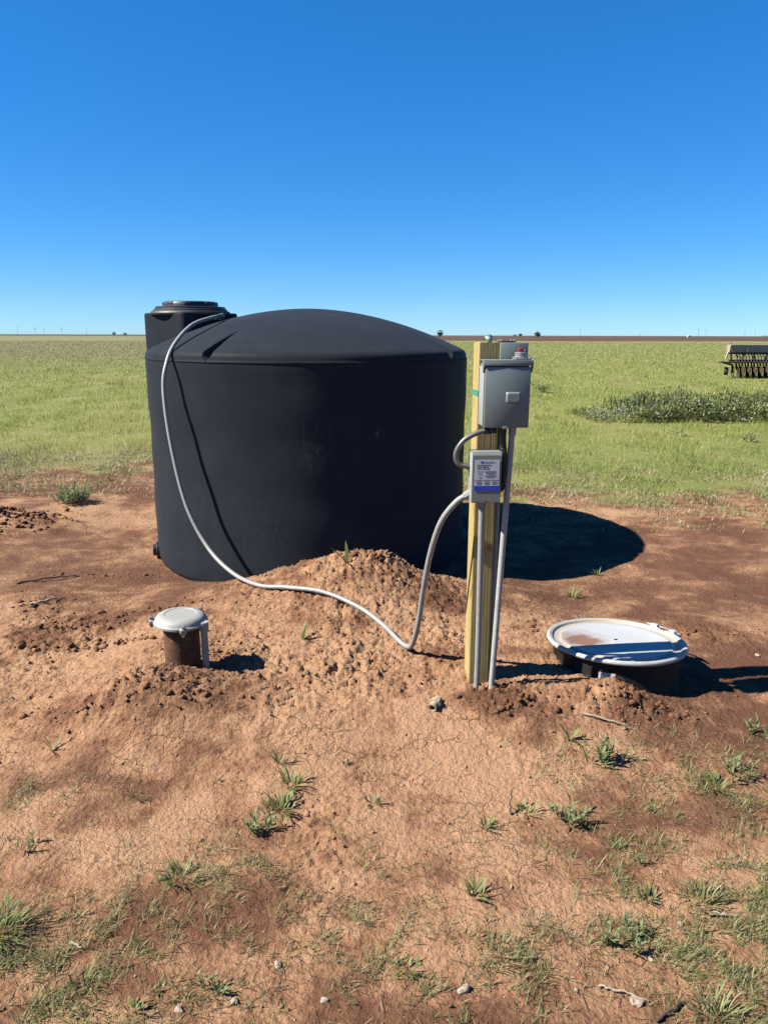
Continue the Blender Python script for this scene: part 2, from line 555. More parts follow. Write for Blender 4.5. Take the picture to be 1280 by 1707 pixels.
def mat_lid():
    t = NT('weathered_lid_paint')
    v = t.coord()
    n1 = t.noise(v, 9, 8, .65); n2 = t.noise(v, 40, 5, .6)
    sep = t.n('ShaderNodeSeparateXYZ'); t.l(v, sep.inputs[0])
    X, Y = sep.outputs[0], sep.outputs[1]
    r = t.math('SQRT', t.math('ADD', t.math('POWER', X, 2), t.math('POWER', Y, 2)))
    rim = t.math('ADD', t.ramp(r, [(.19, 0), (.275, 1)]), t.math('MULTIPLY', t.math('SUBTRACT', n1, .5), 1.5))
    col = t.mix(n2, (.57, .60, .63), (.68, .70, .71))
    stain = t.ramp(rim, [(.45, 0), (.95, 1)])
    col = t.mix(t.math('MULTIPLY', stain, .5), col, (.52, .38, .20))
    # caked soil toward one side
    px = t.math('ADD', X, .165); py = t.math('ADD', Y, -.0)
    rr = t.math('SQRT', t.math('ADD', t.math('POWER', px, 2), t.math('POWER', py, 2)))
    q = t.math('ADD', rr, t.math('MULTIPLY', t.math('SUBTRACT', n1, .5), .22))
    cake = t.ramp(q, [(.065, 1), (.085, .55), (.15, 0)])
    col = t.mix(cake, col, (.33, .17, .10))
    t.base(col); t.set(.55, 0, .4); t.bump(n2, .0012)
    return t.m

def mat_blackmetal():
    t = NT('black_drum_paint')
    v = t.coord()
    n1 = t.noise(v, 16, 8, .65)
    sep = t.n('ShaderNodeSeparateXYZ'); t.l(v, sep.inputs[0])
    m = t.math('ADD', t.ramp(n1, [(.45, 0), (.75, 1)]), t.ramp(sep.outputs[2], [(-.05, .35), (.02, 0)]))
    t.base(t.mix(t.math('MULTIPLY', m, .12), (.012, .012, .013), (.20, .12, .075)))
    t.set(.55, 0, .18); t.bump(n1, .001)
    return t.m

M_SOIL = mat_soil()
M_CLOD = None
M_TANK = mat_tank()
M_TANKD = worn('black_lid_plastic', (.010, .011, .012), .5, amount=.05)
M_FIT = worn('black_fitting_plastic', (.012, .012, .013), .4, amount=.15)
M_WOOD = mat_wood()
M_RUST = mat_rust()
M_BOX = worn('grey_enamel', (.270, .335, .320), .38, amount=.05, var=.03, scale=6, bump=.0002)
M_BOX2 = worn('pale_grey_enamel', (.32, .34, .315), .40, amount=.05, var=.03, scale=6, bump=.0002)
M_SUNSIDE = worn('sunlit_side_enamel', (.50, .52, .505), .42, amount=.06, var=.03, scale=6, bump=.0002)  # grey enamel lightened so the boxes' left sides look sunlit
M_PVC = worn('grey_pvc', (.40, .40, .39), .5, amount=.25, scale=10)
M_PVCW = worn('whitish_pvc', (.58, .57, .54), .5, amount=.30, scale=10)
M_HOSE = worn('grey_hose_jacket', (.42, .42, .41), .5, amount=.25, scale=9, var=.08)
M_HOSED = worn('dark_grey_flex', (.16, .155, .15), .4, amount=.1, scale=9)
M_BLACK = worn('black_rubber', (.012, .012, .012), .55, amount=.1)
M_CAP = worn('cast_aluminium_cap', (.46, .47, .44), .6, .0, amount=.2, scale=18)
M_ZINC = worn('zinc_metal', (.55, .56, .56), .38, .6, amount=.1, scale=30)
M_RED = worn('red_plastic', (.33, .025, .015), .4, amount=.05)
M_RING = worn('galvanised_ring', (.62, .64, .63), .48, .1, amount=.22, scale=12)
M_LID = mat_lid()
M_DRUM = mat_blackmetal()
M_LABEL = worn('white_label', (.90, .92, .95), .45, amount=.03, var=.02, bump=0)
M_BLUE = worn('blue_print', (.012, .085, .85), .45, amount=.02, var=.04, bump=0)
M_INK = worn('dark_ink', (.035, .035, .05), .5, amount=.0, bump=0)
M_INKG = worn('grey_ink', (.30, .31, .33), .5, amount=.0, bump=0)
M_INKR = worn('orange_ink', (.42, .15, .09), .5, amount=.0, bump=0)
M_TAPE = worn('green_tape', (.045, .42, .26), .5, amount=.05)
M_FLAG = worn('mint_flagging', (.38, .66, .50), .6, amount=.05)
M_FLAGB = worn('navy_flagging', (.05, .10, .16), .6, amount=.05)
M_BRASS = worn('dirty_tan_plastic', (.55, .44, .29), .6, amount=.3, scale=40)
M_GALV = worn('galvanised_hopper', (.40, .44, .45), .5, .0, amount=.2, scale=4)
M_IRON = worn('rusty_iron', (.060, .036, .026), .85, .1, amount=.3, scale=8)
M_DIRTYW = worn('weathered_end_panel', (.52, .42, .30), .7, amount=.2, scale=8)
M_TYRE = worn('old_tyre', (.02, .02, .02), .85, amount=.3)
M_STONE = worn('pale_stone', (.50, .40, .31), .85, amount=.25, scale=60, var=.2, bump=.002)
M_TWIG = worn('bleached_twig', (.46, .37, .27), .85, amount=.3, scale=40, var=.2)
M_TWIGD = worn('dark_twig', (.10, .065, .045), .9, amount=.3, scale=40, var=.2)
M_LEAF = mat_leaf('weed_leaf')
M_GRASS = mat_leaf('grass_blade', .32)
M_POLE = worn('grey_pole', (.20, .18, .16), .9, amount=.0)
M_TURB = worn('turbine_white', (.45, .5, .56), .6, amount=.0)
M_BUILD = worn('white_shed', (.75, .75, .73), .7, amount=.0)
M_BARK = worn('bark', (.10, .075, .055), .9, amount=.0)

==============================

Produce an exact copy of each line of data, skipping embedded images.

■ **Answer to the task**
Continue the Blender Python script for this scene: part 2, from line 555. More parts follow. Write for Blender 4.5. Take the picture to be 1280 by 1707 pixels.
def mat_lid():
    t = NT('weathered_lid_paint')
    v = t.coord()
    n1 = t.noise(v, 9, 8, .65); n2 = t.noise(v, 40, 5, .6)
    sep = t.n('ShaderNodeSeparateXYZ'); t.l(v, sep.inputs[0])
    X, Y = sep.outputs[0], sep.outputs[1]
    r = t.math('SQRT', t.math('ADD', t.math('POWER', X, 2), t.math('POWER', Y, 2)))
    rim = t.math('ADD', t.ramp(r, [(.19, 0), (.275, 1)]), t.math('MULTIPLY', t.math('SUBTRACT', n1, .5), 1.5))
    col = t.mix(n2, (.57, .60, .63), (.68, .70, .71))
    stain = t.ramp(rim, [(.45, 0), (.95, 1)])
    col = t.mix(t.math('MULTIPLY', stain, .5), col, (.52, .38, .20))
    # caked soil toward one side
    px = t.math('ADD', X, .165); py = t.math('ADD', Y, -.0)
    rr = t.math('SQRT', t.math('ADD', t.math('POWER', px, 2), t.math('POWER', py, 2)))
    q = t.math('ADD', rr, t.math('MULTIPLY', t.math('SUBTRACT', n1, .5), .22))
    cake = t.ramp(q, [(.065, 1), (.085, .55), (.15, 0)])
    col = t.mix(cake, col, (.33, .17, .10))
    t.base(col); t.set(.55, 0, .4); t.bump(n2, .0012)
    return t.m

def mat_blackmetal():
    t = NT('black_drum_paint')
    v = t.coord()
    n1 = t.noise(v, 16, 8, .65)
    sep = t.n('ShaderNodeSeparateXYZ'); t.l(v, sep.inputs[0])
    m = t.math('ADD', t.ramp(n1, [(.45, 0), (.75, 1)]), t.ramp(sep.outputs[2], [(-.05, .35), (.02, 0)]))
    t.base(t.mix(t.math('MULTIPLY', m, .12), (.012, .012, .013), (.20, .12, .075)))
    t.set(.55, 0, .18); t.bump(n1, .001)
    return t.m

M_SOIL = mat_soil()
M_CLOD = None
M_TANK = mat_tank()
M_TANKD = worn('black_lid_plastic', (.010, .011, .012), .5, amount=.05)
M_FIT = worn('black_fitting_plastic', (.012, .012, .013), .4, amount=.15)
M_WOOD = mat_wood()
M_RUST = mat_rust()
M_BOX = worn('grey_enamel', (.270, .335, .320), .38, amount=.05, var=.03, scale=6, bump=.0002)
M_BOX2 = worn('pale_grey_enamel', (.32, .34, .315), .40, amount=.05, var=.03, scale=6, bump=.0002)
M_SUNSIDE = worn('sunlit_side_enamel', (.50, .52, .505), .42, amount=.06, var=.03, scale=6, bump=.0002)  # grey enamel lightened so the boxes' left sides look sunlit
M_PVC = worn('grey_pvc', (.40, .40, .39), .5, amount=.25, scale=10)
M_PVCW = worn('whitish_pvc', (.58, .57, .54), .5, amount=.30, scale=10)
M_HOSE = worn('grey_hose_jacket', (.42, .42, .41), .5, amount=.25, scale=9, var=.08)
M_HOSED = worn('dark_grey_flex', (.16, .155, .15), .4, amount=.1, scale=9)
M_BLACK = worn('black_rubber', (.012, .012, .012), .55, amount=.1)
M_CAP = worn('cast_aluminium_cap', (.46, .47, .44), .6, .0, amount=.2, scale=18)
M_ZINC = worn('zinc_metal', (.55, .56, .56), .38, .6, amount=.1, scale=30)
M_RED = worn('red_plastic', (.33, .025, .015), .4, amount=.05)
M_RING = worn('galvanised_ring', (.62, .64, .63), .48, .1, amount=.22, scale=12)
M_LID = mat_lid()
M_DRUM = mat_blackmetal()
M_LABEL = worn('white_label', (.90, .92, .95), .45, amount=.03, var=.02, bump=0)
M_BLUE = worn('blue_print', (.012, .085, .85), .45, amount=.02, var=.04, bump=0)
M_INK = worn('dark_ink', (.035, .035, .05), .5, amount=.0, bump=0)
M_INKG = worn('grey_ink', (.30, .31, .33), .5, amount=.0, bump=0)
M_INKR = worn('orange_ink', (.42, .15, .09), .5, amount=.0, bump=0)
M_TAPE = worn('green_tape', (.045, .42, .26), .5, amount=.05)
M_FLAG = worn('mint_flagging', (.38, .66, .50), .6, amount=.05)
M_FLAGB = worn('navy_flagging', (.05, .10, .16), .6, amount=.05)
M_BRASS = worn('dirty_tan_plastic', (.55, .44, .29), .6, amount=.3, scale=40)
M_GALV = worn('galvanised_hopper', (.40, .44, .45), .5, .0, amount=.2, scale=4)
M_IRON = worn('rusty_iron', (.060, .036, .026), .85, .1, amount=.3, scale=8)
M_DIRTYW = worn('weathered_end_panel', (.52, .42, .30), .7, amount=.2, scale=8)
M_TYRE = worn('old_tyre', (.02, .02, .02), .85, amount=.3)
M_STONE = worn('pale_stone', (.50, .40, .31), .85, amount=.25, scale=60, var=.2, bump=.002)
M_TWIG = worn('bleached_twig', (.46, .37, .27), .85, amount=.3, scale=40, var=.2)
M_TWIGD = worn('dark_twig', (.10, .065, .045), .9, amount=.3, scale=40, var=.2)
M_LEAF = mat_leaf('weed_leaf')
M_GRASS = mat_leaf('grass_blade', .32)
M_POLE = worn('grey_pole', (.20, .18, .16), .9, amount=.0)
M_TURB = worn('turbine_white', (.45, .5, .56), .6, amount=.0)
M_BUILD = worn('white_shed', (.75, .75, .73), .7, amount=.0)
M_BARK = worn('bark', (.10, .075, .055), .9, amount=.0)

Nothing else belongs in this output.